Sometimes the simplest solutions are the BEST! Will blog my simple solution tomorrow

My last blog post on the topic


2 thoughts on “Nigeria Occupying my mind

  1. Great summary which touches on the heart of the matter. A few questions:

    1) What is the next practical course of action by the people if petrol prices are not reinstated at N65 per litre; bearing in mind that we do not want the current situation to degenerate into a state of civil unrest?

    2) What are 3 key projects that the people should be requesting to be completed in the next 12-24 months that will effectively mitigate the effect of removal of fuel subsidy and the multiplier effect on the rest of the economy?

    • Thank you dear reader for taking the time to read this post.
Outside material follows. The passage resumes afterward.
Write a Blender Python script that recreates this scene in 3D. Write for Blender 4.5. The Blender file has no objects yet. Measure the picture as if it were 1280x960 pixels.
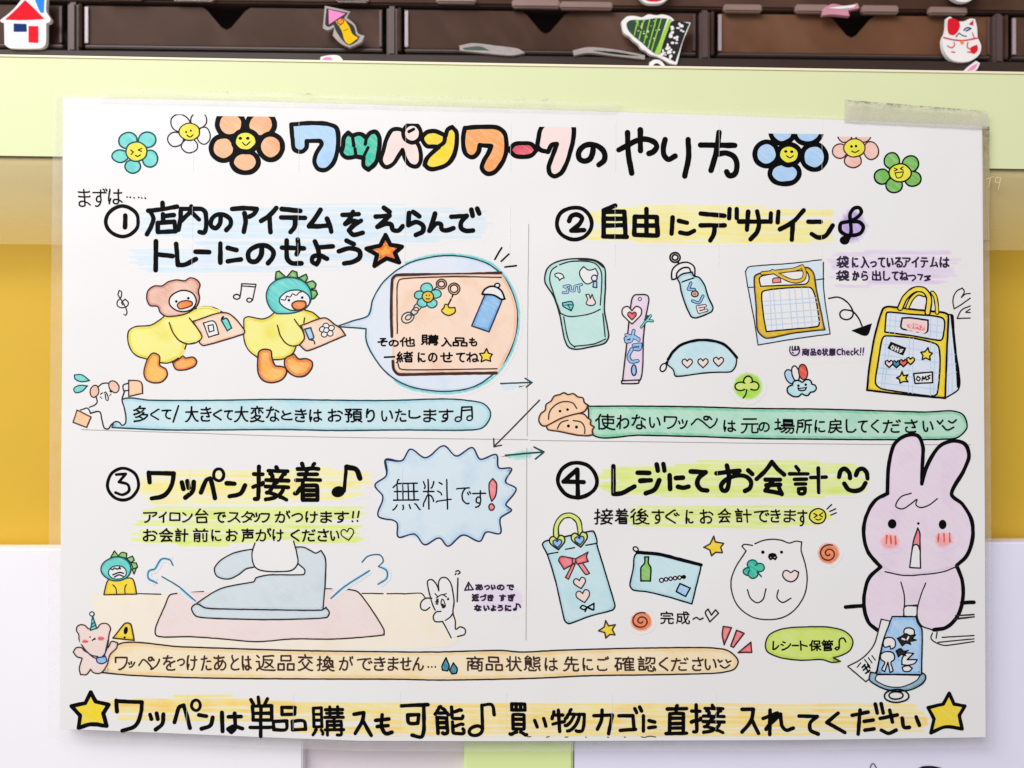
import bpy, bmesh, math, random
from mathutils import Vector, geometry, noise
random.seed(7)
scene = bpy.context.scene
COL = scene.collection
S = 0.297 / 1150.0            # metres per photo pixel on the sheet
FPX = 1000.0                  # focal length in photo pixels
DIST = FPX * S                # camera to sheet

# ---------------------------------------------------------------- camera
cam_data = bpy.data.cameras.new('camera')
cam = bpy.data.objects.new('camera', cam_data)
COL.objects.link(cam)
scene.camera = cam
cam.location = (0, -DIST, 0)
cam.rotation_euler = (math.radians(90), 0, 0)
cam_data.sensor_width = 36
cam_data.lens = 36 * FPX / 1280
cam_data.clip_start = 0.01
cam_data.clip_end = 50
cam_data.dof.use_dof = True
cam_data.dof.focus_distance = DIST
cam_data.dof.aperture_fstop = 2.4
cam_data.dof.aperture_blades = 0

# ---------------------------------------------------------------- shop light
world = bpy.data.worlds.new('World')
scene.world = world
world.use_nodes = True
bg = world.node_tree.nodes['Background']
bg.inputs['Color'].default_value = (0.99, 0.98, 1.0, 1)
bg.inputs['Strength'].default_value = 0.40

def area_light(name, loc, target, size, power, col):
    d = bpy.data.lights.new(name, 'AREA')
    d.shape = 'RECTANGLE'
    d.size, d.size_y = size
    d.energy = power
    d.color = col
    o = bpy.data.objects.new(name, d)
    COL.objects.link(o)
    o.location = loc
    o.rotation_euler = (Vector(target) - Vector(loc)).to_track_quat('-Z', 'Y').to_euler()
    return o
area_light('ceiling_light', (-0.50, -0.62, 0.62), (-0.05, 0, 0), (0.9, 0.5), 11.5, (1.0, 0.985, 0.965))

vs = scene.view_settings
vs.view_transform = 'Standard'
vs.look = 'None'
vs.exposure = 0
vs.gamma = 1

# ---------------------------------------------------------------- materials
def lin(c):
    return tuple((x / 255 / 12.92) if x / 255 <= 0.04045 else ((x / 255 + 0.055) / 1.055) ** 2.4 for x in c)
PAPER = lin((236, 233, 236))
def new_mat(name):
    m = bpy.data.materials.new(name)
    m.use_nodes = True
    nt = m.node_tree
    b = nt.nodes['Principled BSDF']
    b.inputs['Roughness'].default_value = 0.42
    b.inputs['Specular IOR Level'].default_value = 0.25
    return m, nt, b
def nd(nt, typ, **kw):
    n = nt.nodes.new(typ)
    for k, v in kw.items():
        setattr(n, k, v)
    return n
def mix(nt, fac, a, b, blend='MIX'):
    n = nd(nt, 'ShaderNodeMix', data_type='RGBA', blend_type=blend)
    for sock, v in ((n.inputs['Factor'], fac), (n.inputs['A'], a), (n.inputs['B'], b)):
        if isinstance(v, bpy.types.NodeSocket):
            nt.links.new(v, sock)
        elif isinstance(v, (int, float)):
            sock.default_value = v
        else:
            sock.default_value = (*v, 1)
    return n.outputs['Result']
def math_n(nt, op, a, b=None, clamp=False):
    n = nd(nt, 'ShaderNodeMath', operation=op, use_clamp=clamp)
    for i, v in enumerate((a, b)):
        if v is None:
            continue
        if isinstance(v, bpy.types.NodeSocket):
            nt.links.new(v, n.inputs[i])
        else:
            n.inputs[i].default_value = v
    return n.outputs[0]
def pos_noise(nt, scale, detail=2, rough=0.5, ang=0.0, stretch=(1, 1, 1)):
    g = nd(nt, 'ShaderNodeNewGeometry')
    mp = nd(nt, 'ShaderNodeMapping')
    mp.inputs['Rotation'].default_value = (0, ang, 0)
    mp.inputs['Scale'].default_value = stretch
    nt.links.new(g.outputs['Position'], mp.inputs['Vector'])
    if ang:      # rotate first, stretch after
        mp.inputs['Scale'].default_value = (1, 1, 1)
        m2 = nd(nt, 'ShaderNodeMapping')
        m2.inputs['Scale'].default_value = stretch
        nt.links.new(mp.outputs[0], m2.inputs['Vector'])
        mp = m2
    n = nd(nt, 'ShaderNodeTexNoise')
    n.inputs['Scale'].default_value = scale
    n.inputs['Detail'].default_value = detail
    n.inputs['Roughness'].default_value = rough
    nt.links.new(mp.outputs[0], n.inputs['Vector'])
    return n.outputs['Fac']
def waves(nt, b):
    """the laminated sheet is never quite flat"""
    f = pos_noise(nt, 26, 1, 0.4)
    bp = nd(nt, 'ShaderNodeBump')
    bp.inputs['Strength'].default_value = 0.5
    bp.inputs['Distance'].default_value = 0.0016
    nt.links.new(f, bp.inputs['Height'])
    nt.links.new(bp.outputs[0], b.inputs['Normal'])
def paper_colour(nt):
    f = pos_noise(nt, 22, 2, 0.5)
    c = mix(nt, f, lin((238, 237, 239)), lin((239, 235, 234)))
    f2 = pos_noise(nt, 900, 2, 0.6)
    return mix(nt, math_n(nt, 'MULTIPLY', f2, 0.045), c, lin((205, 200, 205)))
def paper_mat():
    m, nt, b = new_mat('paper')
    nt.links.new(paper_colour(nt), b.inputs['Base Color'])
    b.inputs['Roughness'].default_value = 0.4
    waves(nt, b)
    return m
def ink(name, col, rough=0.4, vary=0.35):
    m, nt, b = new_mat(name)
    c0 = lin(col)
    c1 = tuple(min(1, x * 1.0 + 0.02 * vary) for x in c0)
    f = pos_noise(nt, 700, 3, 0.6)
    nt.links.new(mix(nt, f, c0, c1), b.inputs['Base Color'])
    b.inputs['Roughness'].default_value = rough
    b.inputs['Specular IOR Level'].default_value = 0.06
    return m
def pigment(nt, under, col, dark=None, cov=0.95, amp=0.55, ang=0.9, scale=520, soft=True):
    """coloured pencil: the tooth of the paper (or of an earlier layer) shows through in streaks"""
    dark = dark or tuple(int(x * 0.82) for x in col)
    st = pos_noise(nt, scale * 2.6, 3, 0.6, ang, (1, 1, 0.12))
    gr = pos_noise(nt, scale * 4, 2, 0.7)
    bl = pos_noise(nt, 110, 2, 0.5)
    n = math_n(nt, 'ADD', math_n(nt, 'MULTIPLY', st, 0.75), math_n(nt, 'MULTIPLY', gr, 0.25))
    n = math_n(nt, 'SUBTRACT', n, 0.5)
    p = math_n(nt, 'MULTIPLY', math_n(nt, 'SUBTRACT', bl, 0.5), 2.4)
    v = math_n(nt, 'ADD', math_n(nt, 'MULTIPLY', n, amp * 2.8), cov)
    if soft:
        at = nd(nt, 'ShaderNodeAttribute', attribute_name='press').outputs['Fac']
        lf = nd(nt, 'ShaderNodeAttribute', attribute_name='lift').outputs['Fac']
        p = math_n(nt, 'ADD', at, p)
        v = math_n(nt, 'SUBTRACT', v, math_n(nt, 'MULTIPLY', lf, 2.0))
    c = mix(nt, math_n(nt, 'MAXIMUM', math_n(nt, 'MINIMUM', p, 1.0), 0.0), lin(col), lin(dark))
    return mix(nt, math_n(nt, 'MAXIMUM', math_n(nt, 'MINIMUM', v, 1.0), 0.0), under, c)
def crayon(name, *a, under=None, **kw):
    m, nt, b = new_mat(name)
    u = paper_colour(nt)
    if under:
        u = pigment(nt, u, *under[0], soft=False, **under[1])
    nt.links.new(pigment(nt, u, *a, **kw), b.inputs['Base Color'])
    waves(nt, b)
    return m
def plain(name, col, rough=0.5, spec=0.4, vary=0.06, scale=60, **kw):
    m, nt, b = new_mat(name)
    c = lin(col)
    f = pos_noise(nt, scale, 4, 0.6)
    nt.links.new(mix(nt, f, tuple(x * (1 - vary) for x in c), tuple(min(1, x * (1 + vary)) for x in c)), b.inputs['Base Color'])
    b.inputs['Roughness'].default_value = rough
    b.inputs['Specular IOR Level'].default_value = spec
    for k, v in kw.items():
        b.inputs[k].default_value = v
    return m
M = {}
M['paper'] = paper_mat()
M['ink'] = ink('black_marker', (7, 6, 8), vary=.12)
M['pen'] = ink('fine_black_pen', (30, 27, 29), vary=1)
M['brown'] = ink('dark_brown_pen', (66, 38, 30), vary=1)
M['steelpen'] = ink('steel_blue_pen', (44, 110, 140), vary=1)
M['navy'] = ink('navy_pen', (32, 48, 92), vary=1)
M['tealpen'] = ink('dark_teal_pen', (20, 74, 82), vary=1)
M['purplepen'] = ink('purple_black_pen', (46, 28, 60), vary=1)
M['greypen'] = ink('grey_pencil', (168, 160, 158), vary=1)
M['white'] = ink('white_patch_fabric', (238, 234, 236), vary=.1)
CR = {}
def over(k, base):
    if base is None: return k
    n = k + ' over ' + base
    if n not in M:
        a, kw = CR[k]
        M[n] = crayon(n.replace('_', ' ') + ' pencil', *a, under=CR[base], **kw)
    return n
def cr(k, *a, **kw):
    CR[k] = (a, kw)
    M[k] = crayon(k.replace('_', ' ') + ' pencil', *a, **kw)
cr('teal', (112, 214, 206), (70, 192, 186))
cr('starorange', (252, 196, 48), (240, 112, 40), amp=.35)
cr('steam', (104, 200, 240), (70, 176, 228), cov=1.1, amp=.4)
cr('mint', (196, 230, 224), (170, 218, 212))
cr('aqua', (202, 230, 236), (172, 218, 230))
cr('sky', (176, 210, 244), (140, 190, 236))
cr('iceblue', (216, 231, 240), (184, 216, 238))
cr('haze_blue', (224, 231, 243), (204, 220, 240))
cr('orange', (251, 186, 140), (246, 146, 92))
cr('peach', (250, 210, 172), (242, 180, 132))
cr('tan', (248, 218, 196), (238, 188, 156))
cr('pink', (244, 198, 184), (238, 172, 160))
cr('green', (122, 192, 88), (72, 158, 58))
cr('face', (236, 228, 56), (226, 208, 30), amp=.35)
cr('ttl_teal', (44, 194, 164), (24, 168, 140), amp=.4)
cr('yellow', (246, 218, 36), (238, 196, 20), amp=.3)
cr('gold', (228, 190, 28), (206, 160, 14), amp=.35)
cr('ttl_orange', (252, 168, 96), (244, 112, 52), amp=.45)
cr('red', (232, 92, 108), (206, 48, 70), amp=.45)
cr('palepink', (246, 222, 218), (242, 206, 202))
cr('duck', (244, 237, 136), (230, 214, 44), amp=.4)
cr('hood', (238, 196, 176), (216, 148, 130))
cr('foot', (252, 190, 92), (238, 124, 48), amp=.4)
cr('beak', (246, 138, 56), (230, 104, 30), amp=.3)
cr('lilac', (236, 217, 233), (226, 200, 228), cov=.9)
cr('bluefill', (146, 194, 236), (104, 164, 222))
cr('paleblue', (190, 212, 238), (150, 190, 230))
cr('rose', (246, 132, 140), (232, 84, 96))
cr('blush', (250, 176, 178), (246, 140, 146), cov=.9)
cr('cream', (247, 236, 218), (245, 226, 198), cov=.9)
cr('orangecream', (248, 230, 194), (247, 210, 146), cov=.95)
cr('rosebeige', (242, 220, 212), (234, 204, 196), cov=.9)
cr('matpink', (242, 222, 218), (238, 210, 206), cov=.8)
cr('ironblue', (214, 225, 230), (196, 212, 220), cov=.95)
cr('lime', (214, 232, 116), (196, 222, 76), amp=.35)
cr('limegreen', (176, 228, 70), (150, 210, 44), amp=.4)
cr('seafoam', (184, 226, 204), (120, 204, 164))
cr('spiral', (242, 134, 84), (230, 100, 56), amp=.35)
cr('red2', (226, 84, 56), (206, 60, 40), amp=.3)
cr('bottlegreen', (136, 200, 92), (104, 176, 66), amp=.4)
cr('steelblue', (150, 186, 206), (110, 152, 178))
cr('rain', (56, 140, 170), (24, 104, 140), amp=.3)
cr('hl_blue', (214, 231, 243), (198, 224, 242), cov=.8, ang=1.5, amp=.6)
cr('hl_yellow', (248, 240, 160), (247, 230, 120), cov=.85, ang=1.5, amp=.6)
cr('hl_lime', (232, 241, 148), (214, 234, 108), cov=.9, ang=1.5, amp=.6)
cr('hl_purple', (232, 216, 238), (222, 198, 234), cov=.85, ang=1.5, amp=.6)
cr('hl_violet', (190, 160, 226), (166, 128, 210), cov=.9, ang=.5, amp=.7)
cr('hl_orange', (250, 230, 148), (248, 206, 96), cov=.95, ang=1.5, amp=.7)
cr('hl_teal', (140, 218, 200), (96, 204, 180), cov=.9, ang=1.5, amp=.6)
cr('hl_aqua', (96, 208, 214), (60, 190, 206), cov=.95, ang=.6, amp=.6)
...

      My answer to question 1 is that the action of the people is depenedent on a ‘conversation’ with their government. As SLS said in an interview earlier today, COMPROMISE is required to prevent civil unrest. Government is elected to execute the will the people, when someone is not doing their job, they get called into the ‘office’.

      Question 2, unfortunately should have been thought out well by the government. My analysis of the SURE program (my nexdt post), reveals dependency projects and no real immediate capacity projects. However to answer your questions, I agree with the government on 2 key projects (which need a lot more work)- the other 6 projects not very well articulated.
      1) Social Saftey Net Projects (we need to protect the ‘poorest of the poor’) this is very hard to account for
      2) Rice Irrigation Projects- need to be rewritten and fleshed out, as it appears in the SURE document it is lacklustre. How will we empower ‘NEW’ entrepreneurs to build capacity and work together to export product.
      3) Factor Building project – Tomato paste packing factor (borrowed from SLS), and Chocolate Factory (we are the 4th largest Cocoa producers)

      The government needs to adopt the mantra- JUST DO IT- Focus on 3 projects and not 8, and DELIVER.

      Under no circumstances should state governments and local governments be awarded another piece of the federal PIE, without pitching for funds with world class proposals submitted and reviewed by an independent board.